Casting soprano Janice Hall as Arenas’ mother, as well as the Sea, gave us a welcome extra helping of this artist’s remarkable presence. She really can do anything, and this time out, I was particularly struck by the eloquent grace of even her simplest movements. Hall, Blalock, and Courtney Ross (as the luscious Moon) uplifted the final scene, as Arenas’ ashes were scattered and Martín’s score shimmered, swelled and soared like the muses that inspire our hero.**

Final gestures: Ross (the Moon) and Blalock (Lázaro)

In the pit, Fort Worth Opera’s music director, Joe Illick, conducted with a wonderful sense of dramatic intensity without forfeiting orchestral details or overall polish. It really sounded as if he’d studied this score for as many years as he’s lived with Don Giovanni, the other opera he led this season.*** Certainly I couldn’t have asked for a more sympathetic reading of Martín’s opera.

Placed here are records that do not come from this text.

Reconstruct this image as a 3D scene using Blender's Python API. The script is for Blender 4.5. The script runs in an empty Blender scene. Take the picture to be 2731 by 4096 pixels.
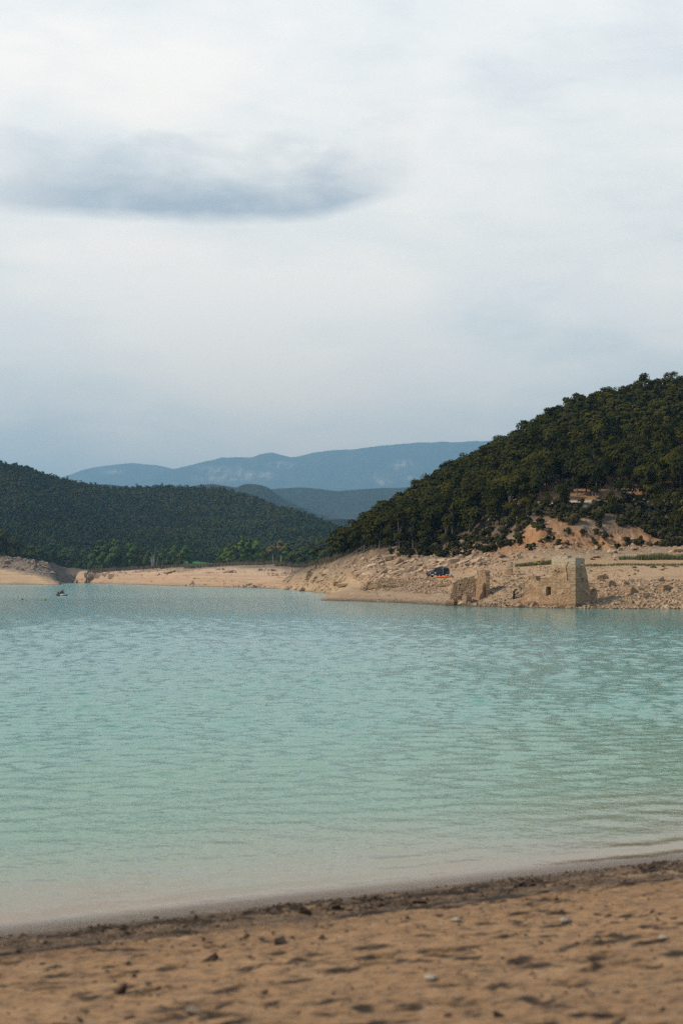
import bpy, bmesh, math, random
import numpy as np
from mathutils import Vector, Matrix
random.seed(7); RNG = np.random.default_rng(7)
R = math.radians; PI = math.pi
scene = bpy.context.scene
col = scene.collection
# ------------------------------------------------------------------ measuring frame
F, CX, HY, H = 5690.0, 1365.5, 2311.0, 4.0      # focal length in photo pixels, centre column, horizon row, eye height (m)
def X(u, Y): return (u - CX) / F * Y
def ZZ(Y, y): return H + (HY - y) * Y / F
SUN_DIR = Vector((-0.74, -0.14, 0.66)).normalized()   # towards the sun
# ------------------------------------------------------------------ noise
def _hash(i, j, s):
    n = (i * 374761393 + j * 668265263 + s * 1442695041) & 0x7fffffff
    n = ((n ^ (n >> 13)) * 1274126177) & 0x7fffffff
    n = (n ^ (n >> 16)) & 0xffff
    return n / 65535.0
def vnoise(x, y, s=0):
    x = np.asarray(x, float); y = np.asarray(y, float)
    i = np.floor(x).astype(np.int64); j = np.floor(y).astype(np.int64)
    fx = x - i; fy = y - j
    fx = fx*fx*(3-2*fx); fy = fy*fy*(3-2*fy)
    a = _hash(i, j, s); b = _hash(i+1, j, s); c = _hash(i, j+1, s); d = _hash(i+1, j+1, s)
    return (a*(1-fx)+b*fx)*(1-fy) + (c*(1-fx)+d*fx)*fy
def fbm(x, y, s=0, o=4):
    t = 0; a = .5; n = 0
    for k in range(o):
        t = t + a*vnoise(x*2**k, y*2**k, s+k*17); n += a; a *= .5
    return t/n - .5
# ------------------------------------------------------------------ object helpers
def tag(o, label=None, cat=None, group=None, kind=None):
    if label: o['label'] = label
    if cat: o['category'] = cat
    if group: o['group'] = group
    if kind: o['kind'] = kind
    return o
def link(name, me, mat=None, parent=None):
    o = bpy.data.objects.new(name, me); col.objects.link(o)
    if mat is not None and me is not None and len(me.materials) == 0: me.materials.append(mat)
    if parent is not None: o.parent = parent
    return o
def thing(name, label, cat, loc=(0,0,0), rz=0, group=None):
    o = bpy.data.objects.new(name, None); col.objects.link(o)
    o.location = loc; o.rotation_euler = (0,0,rz); o.empty_display_size = .2
    return tag(o, label, cat, group)
def np_mesh(name, V, Q, smooth=False, attrs=None):
    """V (n,3), Q (m,k) all faces with k corners; attrs {name: per-point float array}"""
    me = bpy.data.meshes.new(name); V = np.asarray(V, np.float32); Q = np.asarray(Q, np.int32)
    CN = None
    if V.shape[1] == 6: CN = np.ascontiguousarray(V[:,3:]); V = np.ascontiguousarray(V[:,:3])
    m, k = Q.shape
    me.vertices.add(len(V)); me.vertices.foreach_set('co', V.ravel())
    me.loops.add(m*k); me.loops.foreach_set('vertex_index', Q.ravel())
    me.polygons.add(m); me.polygons.foreach_set('loop_start', np.arange(0, m*k, k, dtype=np.int32))
    try: me.polygons.foreach_set('loop_total', np.full(m, k, np.int32))
    except Exception: pass
    me.update(calc_edges=True)
    me.polygons.foreach_set('use_smooth', np.full(m, bool(smooth)))
    for n, a in (attrs or {}).items():
        at = me.attributes.new(n, 'FLOAT', 'POINT'); at.data.foreach_set('value', np.asarray(a, np.float32).ravel())
    if CN is not None:
        at = me.attributes.new('cn', 'FLOAT_VECTOR', 'POINT'); at.data.foreach_set('vector', CN.ravel())
    me.validate(); return me
def grid_faces(nu, nt):
    i = np.arange(nu-1)[:,None]*nt + np.arange(nt-1)[None,:]; i = i.ravel()
    return np.stack([i, i+nt, i+nt+1, i+1], 1)
class MB:
    """collects boxes, tubes, hulls and lathes into one mesh"""
    def __init__(s): s.bm = bmesh.new()
    def box(s, c, d, rot=None, bev=0):
        b = bmesh.new(); bmesh.ops.create_cube(b, size=1)
        bmesh.ops.scale(b, vec=d, verts=b.verts)
        if bev: bmesh.ops.bevel(b, geom=b.edges[:], offset=bev, segments=2, affect='EDGES')
        M = Matrix.Translation(c)
        if rot is not None: M = M @ rot.to_4x4()
        bmesh.ops.transform(b, matrix=M, verts=b.verts); s._join(b); return s
    def _join(s, b):
        me = bpy.data.meshes.new('tmp'); b.to_mesh(me); b.free(); s.bm.from_mesh(me); bpy.data.meshes.remove(me)
    def tube(s, p, q, r0, r1=None, n=8):
        p = Vector(p); q = Vector(q); r1 = r0 if r1 is None else r1
        b = bmesh.new(); d = q-p
        bmesh.ops.create_cone(b, cap_ends=True, segments=n, radius1=r0, radius2=r1, depth=d.length)
        M = Matrix.Translation((p+q)/2) @ d.to_track_quat('Z','Y').to_matrix().to_4x4()
        bmesh.ops.transform(b, matrix=M, verts=b.verts); s._join(b); return s
    def ball(s, c, r, sc=(1,1,1), n=10):
        b = bmesh.new(); bmesh.ops.create_uvsphere(b, u_segments=n, v_segments=max(6,n//2+1), radius=r)
        bmesh.ops.scale(b, vec=sc, verts=b.verts); bmesh.ops.translate(b, vec=c, verts=b.verts); s._join(b); return s
    def hull(s, pts):
        b = bmesh.new()
        for p in pts: b.verts.new(p)
        bmesh.ops.convex_hull(b, input=b.verts); s._join(b); return s
    def loft(s, rings, caps=True):
        vs = [[s.bm.verts.new(p) for p in r] for r in rings]
        for a, b in zip(vs, vs[1:]):
            for i in range(len(a)):
                j = (i+1) % len(a)
                try: s.bm.faces.new((a[i], a[j], b[j], b[i]))
                except ValueError: pass
        if caps: s.bm.faces.new(vs[0][::-1]); s.bm.faces.new(vs[-1])
        return s
    def mesh(s, name, smooth=False):
        bmesh.ops.recalc_face_normals(s.bm, faces=s.bm.faces)
        me = bpy.data.meshes.new(name); s.bm.to_mesh(me); s.bm.free()
        if smooth:
            for p in me.polygons: p.use_smooth = True
        return me
    def build(s, name, mat, parent=None, smooth=False): return link(name, s.mesh(name, smooth), mat, parent)
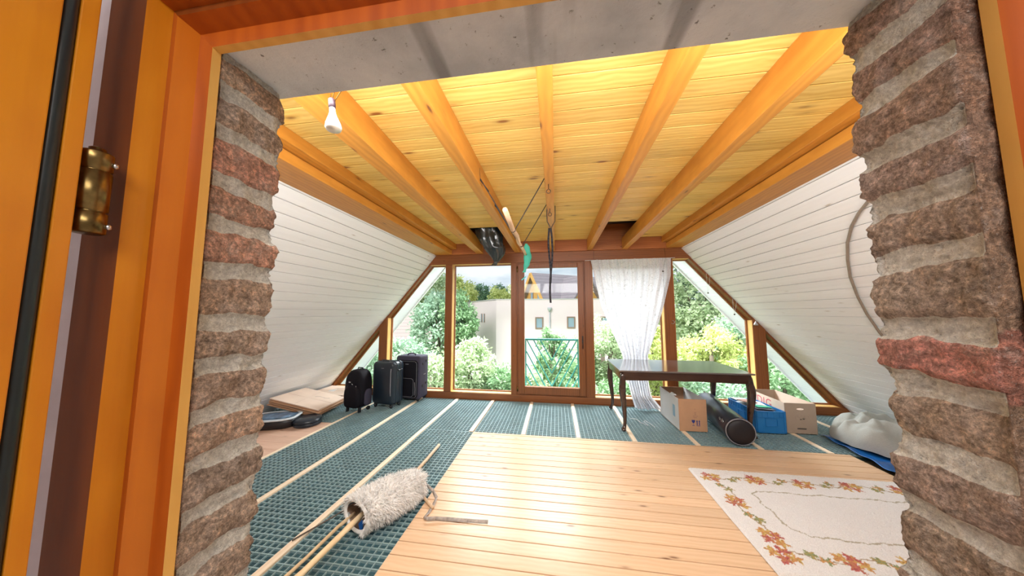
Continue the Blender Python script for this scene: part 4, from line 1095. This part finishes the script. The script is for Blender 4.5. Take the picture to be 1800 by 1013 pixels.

Darren likes to say that new music is fundamental to his company’s vision, but, as I say yet again, what’s even more admirable is that his company makes all music sound new. The operatic experience is as special to the artists as it is to the audience. I don’t know how Darren manages that, but it keeps me coming back for more.

In this exclusive photo from Heather Carlile,
I ambush Joe Illick with an impromptu voice audition.
(His response: “No thanks.”)


*NOTE: Unless I’m mistaken, Castro’s name is never mentioned in Martín’s libretto; Che Guevara’s face was seen in Nigrini’s projections, but otherwise, we were allowed to ponder the universality of Arenas’ plight — though we were explicitly in Cuba, all of this could have happened under many, many other tyrants.

**If only Arenas hadn’t lain like a lox in his deathbed! It’s a moment of spiritual and artistic transcendence, and the music practically pleads with Arenas to rise up and walk off into the night. What happened?

***Given his controversial decision this season to omit the finale from Mozart’s opera, Joe Illick may have been grateful to tuck into a score that nobody else knew. I didn’t hear his Mozart, so I can’t judge how well the strategy worked.